**GIVEN TASK:** Return the material word for word. Do not include the pictures.

########

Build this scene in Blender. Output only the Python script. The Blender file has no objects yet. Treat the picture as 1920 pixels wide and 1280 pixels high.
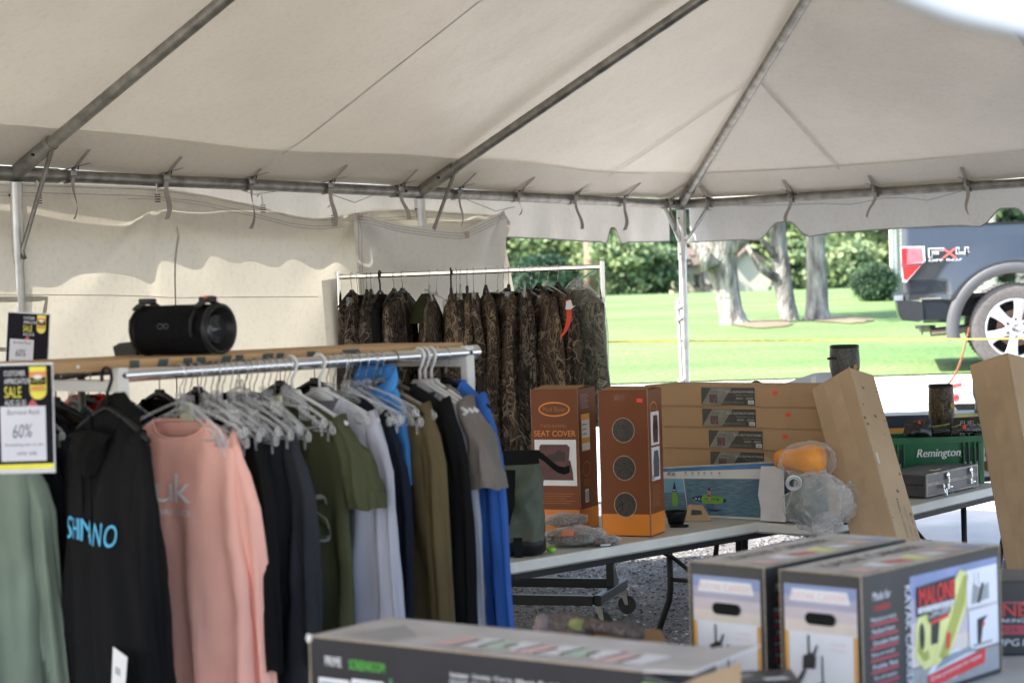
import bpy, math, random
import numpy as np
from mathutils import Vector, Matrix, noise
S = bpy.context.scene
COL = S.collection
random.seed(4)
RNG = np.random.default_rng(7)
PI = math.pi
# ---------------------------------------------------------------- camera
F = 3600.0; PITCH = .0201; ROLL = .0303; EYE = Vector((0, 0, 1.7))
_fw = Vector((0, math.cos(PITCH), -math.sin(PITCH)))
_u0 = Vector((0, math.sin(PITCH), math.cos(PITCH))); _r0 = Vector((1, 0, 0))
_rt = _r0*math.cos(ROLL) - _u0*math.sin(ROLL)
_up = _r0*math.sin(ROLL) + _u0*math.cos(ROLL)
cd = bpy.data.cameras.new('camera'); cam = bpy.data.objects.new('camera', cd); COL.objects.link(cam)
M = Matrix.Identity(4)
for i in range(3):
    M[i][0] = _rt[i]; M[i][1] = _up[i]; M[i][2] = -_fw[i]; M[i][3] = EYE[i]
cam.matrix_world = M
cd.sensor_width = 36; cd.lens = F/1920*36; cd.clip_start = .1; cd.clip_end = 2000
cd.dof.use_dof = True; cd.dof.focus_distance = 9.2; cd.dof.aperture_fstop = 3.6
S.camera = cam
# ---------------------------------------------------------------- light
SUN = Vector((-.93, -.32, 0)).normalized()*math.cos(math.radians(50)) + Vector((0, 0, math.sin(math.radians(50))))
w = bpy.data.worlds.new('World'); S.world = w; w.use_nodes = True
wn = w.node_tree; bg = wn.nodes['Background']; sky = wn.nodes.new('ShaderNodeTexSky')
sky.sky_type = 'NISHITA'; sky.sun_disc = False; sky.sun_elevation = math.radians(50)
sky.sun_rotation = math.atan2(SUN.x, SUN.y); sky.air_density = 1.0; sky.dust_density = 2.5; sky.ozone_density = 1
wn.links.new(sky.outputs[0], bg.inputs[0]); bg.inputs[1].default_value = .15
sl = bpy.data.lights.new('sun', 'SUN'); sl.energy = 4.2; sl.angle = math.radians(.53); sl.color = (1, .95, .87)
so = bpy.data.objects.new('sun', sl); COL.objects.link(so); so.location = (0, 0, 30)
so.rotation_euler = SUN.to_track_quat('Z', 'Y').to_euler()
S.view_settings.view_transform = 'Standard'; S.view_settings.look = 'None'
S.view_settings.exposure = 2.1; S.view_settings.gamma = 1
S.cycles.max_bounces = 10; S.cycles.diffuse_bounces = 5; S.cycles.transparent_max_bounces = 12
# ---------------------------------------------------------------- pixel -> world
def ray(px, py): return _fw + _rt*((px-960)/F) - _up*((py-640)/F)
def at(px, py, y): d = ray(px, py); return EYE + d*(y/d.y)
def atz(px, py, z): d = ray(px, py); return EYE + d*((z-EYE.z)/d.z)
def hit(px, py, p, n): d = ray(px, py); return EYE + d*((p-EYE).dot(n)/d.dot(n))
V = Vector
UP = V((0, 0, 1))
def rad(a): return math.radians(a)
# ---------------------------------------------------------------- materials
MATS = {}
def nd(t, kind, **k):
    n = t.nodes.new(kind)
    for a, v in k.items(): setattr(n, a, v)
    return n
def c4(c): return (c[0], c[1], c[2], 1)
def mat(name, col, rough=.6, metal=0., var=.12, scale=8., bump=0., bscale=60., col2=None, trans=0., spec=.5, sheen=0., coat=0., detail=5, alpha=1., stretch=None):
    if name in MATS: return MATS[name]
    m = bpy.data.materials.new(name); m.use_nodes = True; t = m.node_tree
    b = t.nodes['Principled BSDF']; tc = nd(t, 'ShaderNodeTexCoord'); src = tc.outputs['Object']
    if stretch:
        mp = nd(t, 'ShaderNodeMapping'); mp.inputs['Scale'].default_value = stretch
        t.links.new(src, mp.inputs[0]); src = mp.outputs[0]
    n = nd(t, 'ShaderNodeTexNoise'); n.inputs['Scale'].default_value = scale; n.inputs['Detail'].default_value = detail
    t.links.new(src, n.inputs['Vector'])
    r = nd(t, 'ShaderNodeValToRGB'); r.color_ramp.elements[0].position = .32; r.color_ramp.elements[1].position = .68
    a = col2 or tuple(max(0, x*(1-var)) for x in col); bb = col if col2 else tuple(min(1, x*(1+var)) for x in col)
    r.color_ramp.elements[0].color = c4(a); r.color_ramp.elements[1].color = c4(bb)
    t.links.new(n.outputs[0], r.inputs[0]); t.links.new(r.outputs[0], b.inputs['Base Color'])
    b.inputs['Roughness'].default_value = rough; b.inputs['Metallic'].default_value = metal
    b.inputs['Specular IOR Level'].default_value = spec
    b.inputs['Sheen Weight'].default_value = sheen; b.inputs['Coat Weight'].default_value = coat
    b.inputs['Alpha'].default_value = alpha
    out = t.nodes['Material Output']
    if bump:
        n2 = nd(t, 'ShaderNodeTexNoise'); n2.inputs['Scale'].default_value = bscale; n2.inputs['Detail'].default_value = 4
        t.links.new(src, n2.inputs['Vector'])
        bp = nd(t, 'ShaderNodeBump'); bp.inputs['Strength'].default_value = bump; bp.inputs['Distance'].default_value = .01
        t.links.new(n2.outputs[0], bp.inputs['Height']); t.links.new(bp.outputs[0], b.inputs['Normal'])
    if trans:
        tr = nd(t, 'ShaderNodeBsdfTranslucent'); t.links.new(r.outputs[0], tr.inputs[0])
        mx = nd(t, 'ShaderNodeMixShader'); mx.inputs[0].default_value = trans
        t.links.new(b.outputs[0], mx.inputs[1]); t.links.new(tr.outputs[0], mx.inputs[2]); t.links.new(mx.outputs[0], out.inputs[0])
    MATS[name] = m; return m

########

**RESPONSE TO THE TASK:**
Build this scene in Blender. Output only the Python script. The Blender file has no objects yet. Treat the picture as 1920 pixels wide and 1280 pixels high.
import bpy, math, random
import numpy as np
from mathutils import Vector, Matrix, noise
S = bpy.context.scene
COL = S.collection
random.seed(4)
RNG = np.random.default_rng(7)
PI = math.pi
# ---------------------------------------------------------------- camera
F = 3600.0; PITCH = .0201; ROLL = .0303; EYE = Vector((0, 0, 1.7))
_fw = Vector((0, math.cos(PITCH), -math.sin(PITCH)))
_u0 = Vector((0, math.sin(PITCH), math.cos(PITCH))); _r0 = Vector((1, 0, 0))
_rt = _r0*math.cos(ROLL) - _u0*math.sin(ROLL)
_up = _r0*math.sin(ROLL) + _u0*math.cos(ROLL)
cd = bpy.data.cameras.new('camera'); cam = bpy.data.objects.new('camera', cd); COL.objects.link(cam)
M = Matrix.Identity(4)
for i in range(3):
    M[i][0] = _rt[i]; M[i][1] = _up[i]; M[i][2] = -_fw[i]; M[i][3] = EYE[i]
cam.matrix_world = M
cd.sensor_width = 36; cd.lens = F/1920*36; cd.clip_start = .1; cd.clip_end = 2000
cd.dof.use_dof = True; cd.dof.focus_distance = 9.2; cd.dof.aperture_fstop = 3.6
S.camera = cam
# ---------------------------------------------------------------- light
SUN = Vector((-.93, -.32, 0)).normalized()*math.cos(math.radians(50)) + Vector((0, 0, math.sin(math.radians(50))))
w = bpy.data.worlds.new('World'); S.world = w; w.use_nodes = True
wn = w.node_tree; bg = wn.nodes['Background']; sky = wn.nodes.new('ShaderNodeTexSky')
sky.sky_type = 'NISHITA'; sky.sun_disc = False; sky.sun_elevation = math.radians(50)
sky.sun_rotation = math.atan2(SUN.x, SUN.y); sky.air_density = 1.0; sky.dust_density = 2.5; sky.ozone_density = 1
wn.links.new(sky.outputs[0], bg.inputs[0]); bg.inputs[1].default_value = .15
sl = bpy.data.lights.new('sun', 'SUN'); sl.energy = 4.2; sl.angle = math.radians(.53); sl.color = (1, .95, .87)
so = bpy.data.objects.new('sun', sl); COL.objects.link(so); so.location = (0, 0, 30)
so.rotation_euler = SUN.to_track_quat('Z', 'Y').to_euler()
S.view_settings.view_transform = 'Standard'; S.view_settings.look = 'None'
S.view_settings.exposure = 2.1; S.view_settings.gamma = 1
S.cycles.max_bounces = 10; S.cycles.diffuse_bounces = 5; S.cycles.transparent_max_bounces = 12
# ---------------------------------------------------------------- pixel -> world
def ray(px, py): return _fw + _rt*((px-960)/F) - _up*((py-640)/F)
def at(px, py, y): d = ray(px, py); return EYE + d*(y/d.y)
def atz(px, py, z): d = ray(px, py); return EYE + d*((z-EYE.z)/d.z)
def hit(px, py, p, n): d = ray(px, py); return EYE + d*((p-EYE).dot(n)/d.dot(n))
V = Vector
UP = V((0, 0, 1))
def rad(a): return math.radians(a)
# ---------------------------------------------------------------- materials
MATS = {}
def nd(t, kind, **k):
    n = t.nodes.new(kind)
    for a, v in k.items(): setattr(n, a, v)
    return n
def c4(c): return (c[0], c[1], c[2], 1)
def mat(name, col, rough=.6, metal=0., var=.12, scale=8., bump=0., bscale=60., col2=None, trans=0., spec=.5, sheen=0., coat=0., detail=5, alpha=1., stretch=None):
    if name in MATS: return MATS[name]
    m = bpy.data.materials.new(name); m.use_nodes = True; t = m.node_tree
    b = t.nodes['Principled BSDF']; tc = nd(t, 'ShaderNodeTexCoord'); src = tc.outputs['Object']
    if stretch:
        mp = nd(t, 'ShaderNodeMapping'); mp.inputs['Scale'].default_value = stretch
        t.links.new(src, mp.inputs[0]); src = mp.outputs[0]
    n = nd(t, 'ShaderNodeTexNoise'); n.inputs['Scale'].default_value = scale; n.inputs['Detail'].default_value = detail
    t.links.new(src, n.inputs['Vector'])
    r = nd(t, 'ShaderNodeValToRGB'); r.color_ramp.elements[0].position = .32; r.color_ramp.elements[1].position = .68
    a = col2 or tuple(max(0, x*(1-var)) for x in col); bb = col if col2 else tuple(min(1, x*(1+var)) for x in col)
    r.color_ramp.elements[0].color = c4(a); r.color_ramp.elements[1].color = c4(bb)
    t.links.new(n.outputs[0], r.inputs[0]); t.links.new(r.outputs[0], b.inputs['Base Color'])
    b.inputs['Roughness'].default_value = rough; b.inputs['Metallic'].default_value = metal
    b.inputs['Specular IOR Level'].default_value = spec
    b.inputs['Sheen Weight'].default_value = sheen; b.inputs['Coat Weight'].default_value = coat
    b.inputs['Alpha'].default_value = alpha
    out = t.nodes['Material Output']
    if bump:
        n2 = nd(t, 'ShaderNodeTexNoise'); n2.inputs['Scale'].default_value = bscale; n2.inputs['Detail'].default_value = 4
        t.links.new(src, n2.inputs['Vector'])
        bp = nd(t, 'ShaderNodeBump'); bp.inputs['Strength'].default_value = bump; bp.inputs['Distance'].default_value = .01
        t.links.new(n2.outputs[0], bp.inputs['Height']); t.links.new(bp.outputs[0], b.inputs['Normal'])
    if trans:
        tr = nd(t, 'ShaderNodeBsdfTranslucent'); t.links.new(r.outputs[0], tr.inputs[0])
        mx = nd(t, 'ShaderNodeMixShader'); mx.inputs[0].default_value = trans
        t.links.new(b.outputs[0], mx.inputs[1]); t.links.new(tr.outputs[0], mx.inputs[2]); t.links.new(mx.outputs[0], out.inputs[0])
    MATS[name] = m; return m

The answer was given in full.